Most lawsuits against the mandate have been filed by religious-affiliated institutions, but some for-profit corporations without a religious mission have also sued, citing the religious beliefs of their owners.

Critics of the mandate won an important victory in June, when the 10th Circuit Court of Appeals ruled in June that the owners of Hobby Lobby, a chain of arts-and-crafts stores, could sue to block the mandate from applying to their company.

“Would an incorporated kosher butcher really have no claim to challenge a regulation mandating non-kosher butchering practices?” the 10th Circuit asked. “The kosher butcher, of course, might directly serve a religious community … But we see no reason why one must orient one’s business toward a religious community to preserve Free Exercise protections.”

It’s possible the court could simply agree to hear the Conestoga case, but legal experts said they’re primarily keeping an eye on the Hobby Lobby suit.

How quickly the mandate makes it to the Supreme Court will likely depend on whether and when the Justice Department files an appeal in the Hobby Lobby case, they said.

“I assume they are eager to get this thing resolved,” the Becket Fund’s Rienzi said. His organization represents Hobby Lobby.

Justice could forego a quick appeal and let the issue continue to play out in lower courts. Neither the 3rd Circuit nor the 10th Circuit actually ruled on the merits of whether the contraception policy is constitutional, and similar lawsuits are still pending in two more circuits.
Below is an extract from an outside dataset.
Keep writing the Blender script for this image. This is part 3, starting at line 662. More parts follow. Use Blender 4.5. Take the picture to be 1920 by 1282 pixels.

For either case to make it onto the docket in the court’s next term, Justice would need to file its appeal by about Sept. 25, legal observers said.

If the court agrees to hear the case, oral arguments would likely take place early next year and a decision would come by next summer — about two years after the court’s landmark ruling upholding the law’s central provisions.

“I’m just assuming that the court is going to hear one of these cases,” the ACLU’s Melling said.

Obamacare is so complex and involves so many convoluted relationships that it may end up with enough pieces ruled unconstitutional that enforcing it will be impossible. And that may be the path to repealing it.